Data extract:
-*-*-

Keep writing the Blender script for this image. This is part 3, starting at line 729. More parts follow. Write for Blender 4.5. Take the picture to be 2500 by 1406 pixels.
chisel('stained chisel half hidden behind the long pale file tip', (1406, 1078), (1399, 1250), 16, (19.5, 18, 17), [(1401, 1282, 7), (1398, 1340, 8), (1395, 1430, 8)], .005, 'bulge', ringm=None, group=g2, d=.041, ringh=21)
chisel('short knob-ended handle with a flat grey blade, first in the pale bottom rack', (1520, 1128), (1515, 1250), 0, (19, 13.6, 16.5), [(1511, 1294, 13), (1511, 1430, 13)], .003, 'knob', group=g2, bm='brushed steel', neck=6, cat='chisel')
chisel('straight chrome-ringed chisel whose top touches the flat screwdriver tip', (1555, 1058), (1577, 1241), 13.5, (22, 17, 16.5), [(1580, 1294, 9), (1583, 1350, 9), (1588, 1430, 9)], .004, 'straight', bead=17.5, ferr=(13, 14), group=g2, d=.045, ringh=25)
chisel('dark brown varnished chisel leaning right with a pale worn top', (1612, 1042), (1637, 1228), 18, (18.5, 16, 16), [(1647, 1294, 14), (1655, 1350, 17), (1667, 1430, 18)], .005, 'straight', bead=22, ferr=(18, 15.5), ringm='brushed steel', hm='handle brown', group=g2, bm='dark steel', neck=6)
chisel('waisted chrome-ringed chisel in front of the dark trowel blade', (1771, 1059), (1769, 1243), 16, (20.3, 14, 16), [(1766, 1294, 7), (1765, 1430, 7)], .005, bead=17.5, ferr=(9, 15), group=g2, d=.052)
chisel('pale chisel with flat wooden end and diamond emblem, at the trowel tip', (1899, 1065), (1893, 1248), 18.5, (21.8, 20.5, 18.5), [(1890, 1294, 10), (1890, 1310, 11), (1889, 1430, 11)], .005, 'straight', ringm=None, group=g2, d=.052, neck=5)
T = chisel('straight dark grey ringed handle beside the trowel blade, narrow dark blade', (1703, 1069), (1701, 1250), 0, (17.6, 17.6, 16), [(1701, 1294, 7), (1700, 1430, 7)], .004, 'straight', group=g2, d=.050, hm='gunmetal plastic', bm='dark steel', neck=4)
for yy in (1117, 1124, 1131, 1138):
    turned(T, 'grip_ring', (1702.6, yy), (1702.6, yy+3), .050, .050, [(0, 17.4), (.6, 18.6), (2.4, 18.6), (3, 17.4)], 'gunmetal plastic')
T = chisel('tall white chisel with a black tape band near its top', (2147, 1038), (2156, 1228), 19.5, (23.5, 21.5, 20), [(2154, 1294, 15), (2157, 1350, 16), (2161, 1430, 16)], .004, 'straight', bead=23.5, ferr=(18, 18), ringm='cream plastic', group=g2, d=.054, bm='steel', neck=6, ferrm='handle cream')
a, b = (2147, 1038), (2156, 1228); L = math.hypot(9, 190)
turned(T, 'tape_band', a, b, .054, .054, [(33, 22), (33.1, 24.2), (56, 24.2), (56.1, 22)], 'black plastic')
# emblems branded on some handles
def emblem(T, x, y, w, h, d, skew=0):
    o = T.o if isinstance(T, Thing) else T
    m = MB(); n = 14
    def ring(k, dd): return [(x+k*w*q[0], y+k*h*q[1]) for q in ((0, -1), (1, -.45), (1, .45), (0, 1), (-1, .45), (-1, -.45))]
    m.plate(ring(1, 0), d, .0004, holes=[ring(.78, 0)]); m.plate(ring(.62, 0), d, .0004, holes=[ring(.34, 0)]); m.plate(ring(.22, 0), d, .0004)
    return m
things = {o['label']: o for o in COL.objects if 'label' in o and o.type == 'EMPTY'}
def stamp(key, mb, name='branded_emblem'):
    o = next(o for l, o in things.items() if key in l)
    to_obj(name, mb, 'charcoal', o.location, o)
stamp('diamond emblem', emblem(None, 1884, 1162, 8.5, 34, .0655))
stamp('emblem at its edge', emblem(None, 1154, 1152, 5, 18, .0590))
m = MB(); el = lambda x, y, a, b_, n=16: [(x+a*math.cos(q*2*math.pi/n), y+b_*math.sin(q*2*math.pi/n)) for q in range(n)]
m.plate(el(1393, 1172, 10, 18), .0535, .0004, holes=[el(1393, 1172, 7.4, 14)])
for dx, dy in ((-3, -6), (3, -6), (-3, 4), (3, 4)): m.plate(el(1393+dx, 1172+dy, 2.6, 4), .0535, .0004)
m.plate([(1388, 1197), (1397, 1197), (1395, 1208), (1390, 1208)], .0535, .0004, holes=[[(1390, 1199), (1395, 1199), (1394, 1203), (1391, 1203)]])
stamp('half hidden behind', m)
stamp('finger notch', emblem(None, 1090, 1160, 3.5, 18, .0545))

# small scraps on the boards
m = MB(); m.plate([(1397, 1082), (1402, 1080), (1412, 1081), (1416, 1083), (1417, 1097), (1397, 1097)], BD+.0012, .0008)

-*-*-

Objective:
Extract the full listing above without alteration.

Result below:
Keep writing the Blender script for this image. This is part 3, starting at line 729. More parts follow. Write for Blender 4.5. Take the picture to be 2500 by 1406 pixels.
chisel('stained chisel half hidden behind the long pale file tip', (1406, 1078), (1399, 1250), 16, (19.5, 18, 17), [(1401, 1282, 7), (1398, 1340, 8), (1395, 1430, 8)], .005, 'bulge', ringm=None, group=g2, d=.041, ringh=21)
chisel('short knob-ended handle with a flat grey blade, first in the pale bottom rack', (1520, 1128), (1515, 1250), 0, (19, 13.6, 16.5), [(1511, 1294, 13), (1511, 1430, 13)], .003, 'knob', group=g2, bm='brushed steel', neck=6, cat='chisel')
chisel('straight chrome-ringed chisel whose top touches the flat screwdriver tip', (1555, 1058), (1577, 1241), 13.5, (22, 17, 16.5), [(1580, 1294, 9), (1583, 1350, 9), (1588, 1430, 9)], .004, 'straight', bead=17.5, ferr=(13, 14), group=g2, d=.045, ringh=25)
chisel('dark brown varnished chisel leaning right with a pale worn top', (1612, 1042), (1637, 1228), 18, (18.5, 16, 16), [(1647, 1294, 14), (1655, 1350, 17), (1667, 1430, 18)], .005, 'straight', bead=22, ferr=(18, 15.5), ringm='brushed steel', hm='handle brown', group=g2, bm='dark steel', neck=6)
chisel('waisted chrome-ringed chisel in front of the dark trowel blade', (1771, 1059), (1769, 1243), 16, (20.3, 14, 16), [(1766, 1294, 7), (1765, 1430, 7)], .005, bead=17.5, ferr=(9, 15), group=g2, d=.052)
chisel('pale chisel with flat wooden end and diamond emblem, at the trowel tip', (1899, 1065), (1893, 1248), 18.5, (21.8, 20.5, 18.5), [(1890, 1294, 10), (1890, 1310, 11), (1889, 1430, 11)], .005, 'straight', ringm=None, group=g2, d=.052, neck=5)
T = chisel('straight dark grey ringed handle beside the trowel blade, narrow dark blade', (1703, 1069), (1701, 1250), 0, (17.6, 17.6, 16), [(1701, 1294, 7), (1700, 1430, 7)], .004, 'straight', group=g2, d=.050, hm='gunmetal plastic', bm='dark steel', neck=4)
for yy in (1117, 1124, 1131, 1138):
    turned(T, 'grip_ring', (1702.6, yy), (1702.6, yy+3), .050, .050, [(0, 17.4), (.6, 18.6), (2.4, 18.6), (3, 17.4)], 'gunmetal plastic')
T = chisel('tall white chisel with a black tape band near its top', (2147, 1038), (2156, 1228), 19.5, (23.5, 21.5, 20), [(2154, 1294, 15), (2157, 1350, 16), (2161, 1430, 16)], .004, 'straight', bead=23.5, ferr=(18, 18), ringm='cream plastic', group=g2, d=.054, bm='steel', neck=6, ferrm='handle cream')
a, b = (2147, 1038), (2156, 1228); L = math.hypot(9, 190)
turned(T, 'tape_band', a, b, .054, .054, [(33, 22), (33.1, 24.2), (56, 24.2), (56.1, 22)], 'black plastic')
# emblems branded on some handles
def emblem(T, x, y, w, h, d, skew=0):
    o = T.o if isinstance(T, Thing) else T
    m = MB(); n = 14
    def ring(k, dd): return [(x+k*w*q[0], y+k*h*q[1]) for q in ((0, -1), (1, -.45), (1, .45), (0, 1), (-1, .45), (-1, -.45))]
    m.plate(ring(1, 0), d, .0004, holes=[ring(.78, 0)]); m.plate(ring(.62, 0), d, .0004, holes=[ring(.34, 0)]); m.plate(ring(.22, 0), d, .0004)
    return m
things = {o['label']: o for o in COL.objects if 'label' in o and o.type == 'EMPTY'}
def stamp(key, mb, name='branded_emblem'):
    o = next(o for l, o in things.items() if key in l)
    to_obj(name, mb, 'charcoal', o.location, o)
stamp('diamond emblem', emblem(None, 1884, 1162, 8.5, 34, .0655))
stamp('emblem at its edge', emblem(None, 1154, 1152, 5, 18, .0590))
m = MB(); el = lambda x, y, a, b_, n=16: [(x+a*math.cos(q*2*math.pi/n), y+b_*math.sin(q*2*math.pi/n)) for q in range(n)]
m.plate(el(1393, 1172, 10, 18), .0535, .0004, holes=[el(1393, 1172, 7.4, 14)])
for dx, dy in ((-3, -6), (3, -6), (-3, 4), (3, 4)): m.plate(el(1393+dx, 1172+dy, 2.6, 4), .0535, .0004)
m.plate([(1388, 1197), (1397, 1197), (1395, 1208), (1390, 1208)], .0535, .0004, holes=[[(1390, 1199), (1395, 1199), (1394, 1203), (1391, 1203)]])
stamp('half hidden behind', m)
stamp('finger notch', emblem(None, 1090, 1160, 3.5, 18, .0545))

# small scraps on the boards
m = MB(); m.plate([(1397, 1082), (1402, 1080), (1412, 1081), (1416, 1083), (1417, 1097), (1397, 1097)], BD+.0012, .0008)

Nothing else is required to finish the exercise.